CBS’s Schieffer Questions Robert Gates’s Loyalty to President Obama
CBS’s Bob Scheiffer had some harsh words for former Secretary of Defense Robert Gates on his Sunday show Face the Nation surrounding the release of Gates’ new memoir “Duty.”
Schieffer fretted over whether or not Gates should have released his memoir before President Obama left office. He had "problems" with it. The CBS host complained that, "Making the criticism at this point while the president is still a sitting president, I was very surprised that Bob Gates did that."
Schieffer then brought up the issue of “loyalty” regarding the former Defense Secretary’s new book, and suggested that by releasing the book now, Gates wasn’t being loyal to the presidency:
I think there's a certain loyalty to the presidency. And I think when you make it harder for a president while he is still in office I think -- I have problems with that.
Strangely, Schieffer did not share such sentiments in 2008, when Scott McClellan, former Press Secretary to George W. Bush, published a harsh critique of Bush while he was still in office. As my colleague Kyle Drennen noted at the time, Schieffer never questioned McClellan’s loyalty to the presidency by releasing his book at that time, but instead thought that:
When an insider makes a disclosure, those that are still on the inside start to raise questions about motivations. But I think you have to look at what he said, these are some very serious allegations.
Later on in the very same 2008 broadcast, Schieffer argued that, “now you have this really inside insider saying that, you know, what a lot of people suspected, what a lot of critics said, well it was absolutely true.”
One would think that if Schieffer were truly concerned about “loyalty to the president” he would have condemned the timing of McClellan’s book, much like he did with the Gates memoir. Perhaps its only disloyal for someone to criticize a Democrat while he’s in office, but when a Republican criticizes a sitting Republican president its perfectly acceptable.
Schieffer’s double standard here is obvious but I highly doubt the veteran CBS reporter even remembers his praise for the McClellan book, something he has chosen not to do with a bipartisan Secretary of Defense like Robert Gates.
See relevant transcript below.
CBS Face the Nation
January 19, 2014
11:13 a.m. Eastern
BOB SCHEIFFER: Ruth, I though you had a really interesting column and you talk about the two kinds of loyalty. Talking about Bob Gates and then talking about this whole issue. Where did you come down on the president's speech?

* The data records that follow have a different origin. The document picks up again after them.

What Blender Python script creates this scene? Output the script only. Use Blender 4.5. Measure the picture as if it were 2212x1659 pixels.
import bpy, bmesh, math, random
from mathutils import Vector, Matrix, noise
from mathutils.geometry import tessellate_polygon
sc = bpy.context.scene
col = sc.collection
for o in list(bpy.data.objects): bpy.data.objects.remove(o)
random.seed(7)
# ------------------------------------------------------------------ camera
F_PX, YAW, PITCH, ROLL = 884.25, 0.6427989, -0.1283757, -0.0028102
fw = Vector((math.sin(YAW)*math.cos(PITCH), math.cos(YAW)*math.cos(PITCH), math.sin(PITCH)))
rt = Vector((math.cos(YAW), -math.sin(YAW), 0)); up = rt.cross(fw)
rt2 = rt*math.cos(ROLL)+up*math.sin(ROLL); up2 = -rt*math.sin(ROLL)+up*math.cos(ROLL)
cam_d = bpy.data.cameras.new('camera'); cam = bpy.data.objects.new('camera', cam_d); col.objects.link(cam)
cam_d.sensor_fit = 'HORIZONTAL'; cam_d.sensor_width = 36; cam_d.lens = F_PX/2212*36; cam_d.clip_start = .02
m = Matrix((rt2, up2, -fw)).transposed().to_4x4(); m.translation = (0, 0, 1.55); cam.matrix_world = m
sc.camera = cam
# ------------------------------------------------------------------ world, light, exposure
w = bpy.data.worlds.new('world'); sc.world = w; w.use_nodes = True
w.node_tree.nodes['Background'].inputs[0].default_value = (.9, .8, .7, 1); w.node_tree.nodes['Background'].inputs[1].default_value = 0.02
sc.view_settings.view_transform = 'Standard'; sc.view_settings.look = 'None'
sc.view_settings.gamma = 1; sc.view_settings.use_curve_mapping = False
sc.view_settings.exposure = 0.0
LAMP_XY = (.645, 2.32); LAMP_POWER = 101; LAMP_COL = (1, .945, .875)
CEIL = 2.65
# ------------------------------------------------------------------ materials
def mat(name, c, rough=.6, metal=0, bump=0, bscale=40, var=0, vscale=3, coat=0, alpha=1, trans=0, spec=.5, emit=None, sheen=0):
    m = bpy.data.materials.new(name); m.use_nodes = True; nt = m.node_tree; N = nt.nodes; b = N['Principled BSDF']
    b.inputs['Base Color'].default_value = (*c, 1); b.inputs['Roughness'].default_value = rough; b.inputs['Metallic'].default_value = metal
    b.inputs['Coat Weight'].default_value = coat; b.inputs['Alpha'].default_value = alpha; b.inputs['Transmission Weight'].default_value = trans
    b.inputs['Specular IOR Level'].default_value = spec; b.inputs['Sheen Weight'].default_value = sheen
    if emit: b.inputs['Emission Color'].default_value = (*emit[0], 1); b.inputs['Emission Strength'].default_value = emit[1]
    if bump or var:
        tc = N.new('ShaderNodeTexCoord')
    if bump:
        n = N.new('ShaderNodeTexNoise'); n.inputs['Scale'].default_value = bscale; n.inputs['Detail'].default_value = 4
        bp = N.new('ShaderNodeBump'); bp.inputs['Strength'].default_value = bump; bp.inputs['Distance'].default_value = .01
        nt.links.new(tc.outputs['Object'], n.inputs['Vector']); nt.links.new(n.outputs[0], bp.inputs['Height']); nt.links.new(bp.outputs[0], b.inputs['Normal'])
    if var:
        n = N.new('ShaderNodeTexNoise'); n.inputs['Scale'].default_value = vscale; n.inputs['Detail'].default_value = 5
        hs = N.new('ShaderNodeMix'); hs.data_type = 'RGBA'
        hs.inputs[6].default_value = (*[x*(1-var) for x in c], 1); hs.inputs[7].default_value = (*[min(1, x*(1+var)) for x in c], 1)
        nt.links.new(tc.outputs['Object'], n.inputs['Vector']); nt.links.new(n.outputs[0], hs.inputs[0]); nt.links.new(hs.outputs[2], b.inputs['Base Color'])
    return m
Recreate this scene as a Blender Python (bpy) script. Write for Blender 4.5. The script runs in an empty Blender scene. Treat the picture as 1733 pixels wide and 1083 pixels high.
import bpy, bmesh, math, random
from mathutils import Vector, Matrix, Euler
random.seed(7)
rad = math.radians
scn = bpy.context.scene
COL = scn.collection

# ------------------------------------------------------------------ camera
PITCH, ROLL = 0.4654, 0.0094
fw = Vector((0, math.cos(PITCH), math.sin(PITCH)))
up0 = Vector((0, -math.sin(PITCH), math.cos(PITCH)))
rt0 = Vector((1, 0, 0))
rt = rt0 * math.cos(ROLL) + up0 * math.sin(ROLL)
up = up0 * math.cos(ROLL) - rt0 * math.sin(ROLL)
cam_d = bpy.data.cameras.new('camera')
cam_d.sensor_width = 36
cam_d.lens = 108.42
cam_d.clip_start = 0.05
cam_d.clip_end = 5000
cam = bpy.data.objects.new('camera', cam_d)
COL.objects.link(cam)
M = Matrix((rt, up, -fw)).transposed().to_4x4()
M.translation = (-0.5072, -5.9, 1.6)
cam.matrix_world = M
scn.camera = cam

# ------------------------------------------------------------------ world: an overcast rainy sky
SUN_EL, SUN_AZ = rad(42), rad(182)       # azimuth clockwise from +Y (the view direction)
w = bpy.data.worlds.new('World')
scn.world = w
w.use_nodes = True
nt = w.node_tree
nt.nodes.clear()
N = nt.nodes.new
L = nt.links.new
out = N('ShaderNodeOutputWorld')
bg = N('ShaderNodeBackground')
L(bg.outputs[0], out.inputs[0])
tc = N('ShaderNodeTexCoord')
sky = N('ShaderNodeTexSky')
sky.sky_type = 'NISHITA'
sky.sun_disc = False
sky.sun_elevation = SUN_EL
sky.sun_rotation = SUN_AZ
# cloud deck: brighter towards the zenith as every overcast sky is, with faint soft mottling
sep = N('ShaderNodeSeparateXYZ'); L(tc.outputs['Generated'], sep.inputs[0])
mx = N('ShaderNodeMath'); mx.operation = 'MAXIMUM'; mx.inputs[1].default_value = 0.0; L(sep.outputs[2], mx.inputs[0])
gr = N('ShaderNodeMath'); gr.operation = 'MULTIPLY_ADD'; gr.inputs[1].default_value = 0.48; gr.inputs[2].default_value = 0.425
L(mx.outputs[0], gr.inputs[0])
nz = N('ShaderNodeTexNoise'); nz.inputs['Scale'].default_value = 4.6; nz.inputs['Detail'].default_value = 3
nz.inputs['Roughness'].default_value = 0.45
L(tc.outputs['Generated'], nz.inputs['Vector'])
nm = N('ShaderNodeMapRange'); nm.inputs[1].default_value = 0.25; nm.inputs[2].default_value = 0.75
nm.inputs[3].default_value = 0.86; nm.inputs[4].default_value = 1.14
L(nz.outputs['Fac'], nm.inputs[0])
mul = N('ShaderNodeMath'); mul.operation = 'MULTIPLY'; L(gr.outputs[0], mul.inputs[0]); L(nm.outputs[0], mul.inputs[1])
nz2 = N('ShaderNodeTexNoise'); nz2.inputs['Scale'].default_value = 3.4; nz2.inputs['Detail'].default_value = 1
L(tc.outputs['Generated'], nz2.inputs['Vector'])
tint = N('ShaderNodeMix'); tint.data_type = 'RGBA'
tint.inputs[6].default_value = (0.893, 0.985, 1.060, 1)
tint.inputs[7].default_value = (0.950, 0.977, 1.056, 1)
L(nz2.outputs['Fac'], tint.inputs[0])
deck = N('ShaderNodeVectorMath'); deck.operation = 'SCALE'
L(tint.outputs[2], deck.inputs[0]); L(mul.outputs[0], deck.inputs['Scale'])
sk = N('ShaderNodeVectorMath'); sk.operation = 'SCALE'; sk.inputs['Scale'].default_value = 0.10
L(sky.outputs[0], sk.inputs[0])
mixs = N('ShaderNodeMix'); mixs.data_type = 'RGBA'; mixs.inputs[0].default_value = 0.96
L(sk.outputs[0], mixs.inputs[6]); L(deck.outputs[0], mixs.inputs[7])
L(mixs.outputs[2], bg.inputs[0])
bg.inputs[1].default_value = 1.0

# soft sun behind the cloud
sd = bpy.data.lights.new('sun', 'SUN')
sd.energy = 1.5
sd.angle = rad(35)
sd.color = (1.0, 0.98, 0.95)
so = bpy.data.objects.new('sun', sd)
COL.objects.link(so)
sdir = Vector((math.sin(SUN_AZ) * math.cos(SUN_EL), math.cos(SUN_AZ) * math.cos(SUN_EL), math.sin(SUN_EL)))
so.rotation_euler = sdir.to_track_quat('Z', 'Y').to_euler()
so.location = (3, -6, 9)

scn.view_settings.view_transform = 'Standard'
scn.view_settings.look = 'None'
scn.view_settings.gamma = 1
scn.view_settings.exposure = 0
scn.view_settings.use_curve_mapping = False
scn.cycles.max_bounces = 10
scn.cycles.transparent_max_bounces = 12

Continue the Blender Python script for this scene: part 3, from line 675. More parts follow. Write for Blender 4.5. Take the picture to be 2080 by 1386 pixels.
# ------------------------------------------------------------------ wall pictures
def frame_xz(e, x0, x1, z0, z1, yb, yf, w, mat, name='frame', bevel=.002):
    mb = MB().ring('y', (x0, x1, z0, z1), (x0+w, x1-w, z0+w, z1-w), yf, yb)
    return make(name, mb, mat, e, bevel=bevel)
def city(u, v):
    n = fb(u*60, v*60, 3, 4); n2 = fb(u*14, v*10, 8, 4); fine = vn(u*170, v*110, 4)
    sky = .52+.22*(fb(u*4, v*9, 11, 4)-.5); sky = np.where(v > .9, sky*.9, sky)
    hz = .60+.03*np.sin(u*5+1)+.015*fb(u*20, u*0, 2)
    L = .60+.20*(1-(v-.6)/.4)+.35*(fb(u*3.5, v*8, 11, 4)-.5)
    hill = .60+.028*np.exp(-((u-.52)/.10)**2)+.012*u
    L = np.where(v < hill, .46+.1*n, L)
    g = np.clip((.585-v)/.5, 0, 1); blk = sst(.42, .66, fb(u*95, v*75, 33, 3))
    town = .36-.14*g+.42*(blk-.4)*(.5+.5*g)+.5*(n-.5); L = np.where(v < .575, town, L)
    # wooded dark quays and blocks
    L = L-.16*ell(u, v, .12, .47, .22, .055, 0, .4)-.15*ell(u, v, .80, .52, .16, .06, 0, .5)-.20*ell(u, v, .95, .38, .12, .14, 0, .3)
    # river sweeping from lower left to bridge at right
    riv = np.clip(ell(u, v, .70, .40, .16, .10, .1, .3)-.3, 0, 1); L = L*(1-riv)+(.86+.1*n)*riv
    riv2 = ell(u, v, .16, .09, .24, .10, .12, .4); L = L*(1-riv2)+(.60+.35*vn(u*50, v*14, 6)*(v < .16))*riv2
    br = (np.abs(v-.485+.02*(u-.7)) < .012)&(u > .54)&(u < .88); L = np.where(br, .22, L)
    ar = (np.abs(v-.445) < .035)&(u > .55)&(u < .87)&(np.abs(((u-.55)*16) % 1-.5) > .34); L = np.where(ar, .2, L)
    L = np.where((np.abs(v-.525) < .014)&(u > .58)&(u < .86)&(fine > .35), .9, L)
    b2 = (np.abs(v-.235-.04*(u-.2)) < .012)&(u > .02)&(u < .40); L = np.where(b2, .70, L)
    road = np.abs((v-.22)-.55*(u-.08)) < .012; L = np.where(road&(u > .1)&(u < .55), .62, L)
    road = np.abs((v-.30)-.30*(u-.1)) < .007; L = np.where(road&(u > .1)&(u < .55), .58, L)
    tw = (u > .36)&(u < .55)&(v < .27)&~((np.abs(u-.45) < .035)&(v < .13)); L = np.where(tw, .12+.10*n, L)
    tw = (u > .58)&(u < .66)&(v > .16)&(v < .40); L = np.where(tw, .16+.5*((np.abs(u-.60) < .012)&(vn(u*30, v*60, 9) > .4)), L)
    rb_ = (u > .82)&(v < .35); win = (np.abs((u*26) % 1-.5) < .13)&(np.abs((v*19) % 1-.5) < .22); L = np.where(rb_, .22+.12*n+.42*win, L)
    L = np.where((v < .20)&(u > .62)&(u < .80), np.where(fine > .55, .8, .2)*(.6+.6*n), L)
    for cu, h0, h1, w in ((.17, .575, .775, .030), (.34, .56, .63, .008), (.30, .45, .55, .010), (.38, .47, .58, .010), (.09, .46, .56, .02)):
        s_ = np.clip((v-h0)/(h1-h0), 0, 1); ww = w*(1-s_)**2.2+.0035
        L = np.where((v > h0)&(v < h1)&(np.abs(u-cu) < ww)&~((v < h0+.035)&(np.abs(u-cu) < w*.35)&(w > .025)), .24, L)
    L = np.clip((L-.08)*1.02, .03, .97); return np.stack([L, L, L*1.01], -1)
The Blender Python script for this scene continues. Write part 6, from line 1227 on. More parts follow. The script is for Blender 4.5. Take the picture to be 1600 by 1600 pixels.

RUTH MARCUS: On the president's speech I came down slightly more positive I think in terms of the impact than David did. I would call it significant but incomplete. But with an emphasis on the significant. I think the biggest change is something that Mike Morell mentioned that the president has now said, we will have judges, not bureaucrats at NSA no matter how well meaning they are, there’s 22 folks at NSA now who have the authority to query this database. But they have a self-interest they see things from a particular perspective. I'd rather have federal judges helping oversee and make this decision that is a huge change and I think it's a very important one.
SCHIEFFER: And tell me a little bit about that -- what you had to say about bob Gates.
MARCUS: Well, I wrote a little bit about loyalty and one of my big concerns, and look, all of us in the news gathering business love inside information so it’s a little churlish of us to be criticizing people who give us inside information. That said, I do think particularly with Secretary Gates a Republican brought into Democratic administration not in a sideline position, but in a really critical policy making job. To then turn around and write his memoirs while the president is still in office, really, if I were a president selecting a cabinet in the future, would give me pause about selecting somebody from the opposite party. Loyalty is an under appreciated virtue in Washington these days.
SCHIEFFER: I tell you what I found interesting about it. Much of the criticism that Mr. Gates made, I happen to agree with. But I thought making the criticism at this point while the president is still a sitting president, I was very surprised that Bob Gates did that. Because either you talk about loyalty, I think there's a certain loyalty to the presidency. And I think when you make it harder for a president while he is still in office I think -- I have problems with that. If he’d have said it after the president left office but maybe he thought it was important enough that it ought to be said now and obviously he did.